Радостная, Лида метнулась на галёрку. Там забилась в тёмный угол и замерла. Весь концерт она просидела под стульями, почти что не видела, но слышала свою богиню хорошо.
Спустя многие годы, за чаем на даче в подмосковной Баковке или в гостиничном номере во время гастролей за весёлой рюмочкой винца, она не раз будет рассказывать молодым артистам эту историю.
Годы не ослабят любви Руслановой к своей великой предшественнице: божественный голос Плевицкой навсегда останется для неё сказкой, волшебством.
Глава третья
ПЕРВЫЕ КОНЦЕРТЫ И УЧЁБА
«И я пела им — прямо в раскрытую душу…»
Лида повзрослела. Из приюта её определили в работницы — на мебельную фабрику полировальщицей. Жила у дяди Якова. Часто они с даниловским певцом устраивали состязания — кто кого перепоёт. Дядя Яша брал импровизацией, неожиданно меняя тональность и порой даже слова песни. Племянница — силой и чистотой природного голоса, проникновенностью. Иногда на этих семейных турнирах присутствовали зрители и слушатели. Потому что их пение было не только концертом, но и спектаклем. Уже тогда она поняла, что песню нужно не просто петь, а играть. Вот почему в народе в старые времена говорили: сыграть песню…
По другим сведениям, нашу героиню на этот раз приютили Елена Ивановна и Федот Иванович Мироновы.
Фабричную работу Лида выполняла добросовестно. Правда, опять же благодаря своему таланту у неё появились некоторые поблажки.
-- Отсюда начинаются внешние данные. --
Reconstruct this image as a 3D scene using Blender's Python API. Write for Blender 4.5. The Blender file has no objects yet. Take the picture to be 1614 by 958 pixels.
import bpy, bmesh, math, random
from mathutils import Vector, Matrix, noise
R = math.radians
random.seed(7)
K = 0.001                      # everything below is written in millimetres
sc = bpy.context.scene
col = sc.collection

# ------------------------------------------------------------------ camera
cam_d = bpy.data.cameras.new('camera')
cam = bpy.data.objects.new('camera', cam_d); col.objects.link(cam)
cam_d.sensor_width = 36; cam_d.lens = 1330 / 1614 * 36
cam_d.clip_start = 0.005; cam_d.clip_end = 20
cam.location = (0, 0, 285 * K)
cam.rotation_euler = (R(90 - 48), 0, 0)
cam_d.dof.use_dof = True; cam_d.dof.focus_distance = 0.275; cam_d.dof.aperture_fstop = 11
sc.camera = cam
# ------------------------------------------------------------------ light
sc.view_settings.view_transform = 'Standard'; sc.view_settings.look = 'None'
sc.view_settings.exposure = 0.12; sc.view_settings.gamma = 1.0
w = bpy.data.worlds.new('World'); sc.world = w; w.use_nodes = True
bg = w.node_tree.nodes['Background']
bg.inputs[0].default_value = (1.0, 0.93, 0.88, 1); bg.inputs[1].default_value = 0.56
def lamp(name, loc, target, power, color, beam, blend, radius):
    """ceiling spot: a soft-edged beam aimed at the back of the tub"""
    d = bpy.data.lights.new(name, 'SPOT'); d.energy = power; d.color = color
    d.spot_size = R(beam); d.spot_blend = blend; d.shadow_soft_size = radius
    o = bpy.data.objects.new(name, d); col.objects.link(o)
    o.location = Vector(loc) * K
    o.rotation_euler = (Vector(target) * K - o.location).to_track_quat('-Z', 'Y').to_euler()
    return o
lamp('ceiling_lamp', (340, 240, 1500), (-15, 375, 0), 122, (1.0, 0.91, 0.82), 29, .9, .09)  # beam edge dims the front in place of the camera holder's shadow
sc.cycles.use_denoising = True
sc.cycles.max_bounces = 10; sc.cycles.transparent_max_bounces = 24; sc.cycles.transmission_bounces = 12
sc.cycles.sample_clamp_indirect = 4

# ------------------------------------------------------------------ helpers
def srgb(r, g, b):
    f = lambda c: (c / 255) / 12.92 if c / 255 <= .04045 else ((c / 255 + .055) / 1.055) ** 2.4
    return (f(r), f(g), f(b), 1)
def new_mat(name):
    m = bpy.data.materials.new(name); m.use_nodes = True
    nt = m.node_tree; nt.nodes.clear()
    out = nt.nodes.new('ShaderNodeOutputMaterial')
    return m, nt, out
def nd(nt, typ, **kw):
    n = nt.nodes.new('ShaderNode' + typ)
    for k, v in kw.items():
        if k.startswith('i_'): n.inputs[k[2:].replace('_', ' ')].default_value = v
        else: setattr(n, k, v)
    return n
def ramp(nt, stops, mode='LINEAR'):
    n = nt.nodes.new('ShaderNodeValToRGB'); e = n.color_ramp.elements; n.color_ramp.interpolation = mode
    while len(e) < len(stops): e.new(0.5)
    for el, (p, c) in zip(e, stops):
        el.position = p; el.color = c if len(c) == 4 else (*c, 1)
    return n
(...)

Привыкшая с малых лет к труду и к тому, что кусок хлеба нужно заработать, старательно шлифовала деревянные детали для шкафов, комодов и диванов. На судьбу не роптала. Получалось у неё ловко, быстро. В коллективе таких же девушек-работниц, своих сверстниц и подружек, была весела, общительна. Часто в цеху, чтобы скоротать время и хоть как-то скрасить однообразную и нудную работу, девушки пели. Помещение цеха было просторным, голос звучал хорошо, и Лида давала ему полную свободу и волю…
Ничто её не пугало — ни тяжёлый воздух в цеху, насыщенный парами химических составов для полировки дерева, ни тяжёлая однообразная работа изо дня в день. Она как будто тогда уже знала свою судьбу и приняла её целиком — с её счастьем и страданиями. Ради главного — песни.
Уже там, в фабричном цехе, постепенно начал формироваться и её репертуар: «Шумел, горел пожар московский…», «Очаровательные глазки», «Златые горы», «На Муромской дорожке…», «Светит месяц…». Городской жестокий романс, входящий тогда в моду.
— Пой, Лидушка, пой, милая ты наша певунья! А работу твою мы за тебя сами сделаем, — упрашивали её девушки, и их подруга прекращала работу и начинала выступать: входила в образ, по ходу песни меняла интонацию, одновременно и рассказывая, и изображая историю обманутой любви. И всё — в лицах!
Он клялся и божился
Одну меня любить,
На дальней на сторонушке
Меня не позабыть…
Она вкладывала в своё пение всё прожитое, одновременно озаряя песню мечтой и надеждой.
Не может того сбыться,
Чтоб мил забыл меня…
Всё у неё выходило так проникновенно, а великолепные природные данные и те уроки пения, которые она усвоила в церковном хоре, делали песню настолько близкой и душевной, что девушки аплодировали, бросались обнимать свою подружку, а потом дружно принимались доделывать и свою, и её работу.
Именно в то время, когда она работала на мебельной фабрике, состоялся первый сольный концерт певицы. Саратов всё ещё знал её как Сироту из церковного хора городского кафедрального собора, как голос, от которого вздрагивает душа. Не о таком ли пении Александр Блок в августе 1905 года написал свой знаменитый шедевр?
Девушка пела в церковном хоре
О всех усталых в чужом краю,
О всех кораблях, ушедших в море,
О всех, забывших радость свою.
Так пел её голос, летящий в купол,
И луч сиял на белом плече,
И каждый из мрака смотрел и слушал,
Как белое платье пело в луче.
И всем казалось, что радость будет,
Что в тихой заводи все корабли,
Что на чужбине усталые люди
Светлую жизнь себе обрели.
И голос был сладок, и луч был тонок,
И только высоко, у Царских Врат,
Причастный Тайнам, плакал ребёнок
О том, что никто не придёт назад.
Некоторые движения человеческой души, её волнения и потрясения, может выразить только поэзия. Или — песня.